As the Clean Power 2030 Action Plan document outlines, ‘Our current planning systems across Great Britain are not working at the pace required to meet our target for clean power by 2030’ and that, although planning systems are devolved across Scotland, England and Wales, ‘similar problems are encountered in each’. In England, these problems (including the ‘de facto ban’ and lengthy delays in the decision-making process) meant that there was an ’urgent need for change’ and ‘a wide-ranging reform programme’. These reforms include giving LPAs the tools ‘to better flex and prioritise their resource so that they can examine mission-critical projects faster’, as well as the delivery of ‘workforce reform’ and ‘enhanced training’ to enable better decision-making. The ‘Clean Power 2030 Unit’ will also ‘assist planners by ‘convening early engagement between stakeholders for complex applications’. Furthermore, National Policy Statements for Energy and Planning Policy Guidance will be updated this year, with confirmed changes already in place following the publication of the updated National Planning Policy Framework (NPPF) last month (December). Lastly, this year, the Clean Power 2030 Action Plan promises the undertaking of ‘an ambitious programme of legislative reform, including through the Planning and Infrastructure Bill’. In particular, in relation to Nationally Significant Infrastructure Projects (NSIP) and the NSIP planning system outlined in the Planning Act 2008 in England and Wales, changes will be introduced in order for onshore windfarms to be approved faster. An exploration of the Judicial Review processes in relation to windfarm application objections is also promised in the document.

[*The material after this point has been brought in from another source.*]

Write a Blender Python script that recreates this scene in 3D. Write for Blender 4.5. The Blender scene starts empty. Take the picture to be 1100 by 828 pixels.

Taken together, this package of reform offers real opportunities for developers and site promotors and, given the devolved nature of our planning system in the UK, ‘tightly coordinated’ plans and effective working between the different levels of government is promised, which is also welcome news. The Labour government seems determined to deliver upon it’s promise on making rapid progress on decarbonising the economy by 2050 and the policy and legislative changes outlined in the Clean Power 2030 Action Plan can be seen as a major step towards this goal. 2025 could well be seen as a year for a ‘wind of change’ in onshore windfarm planning application decision-making!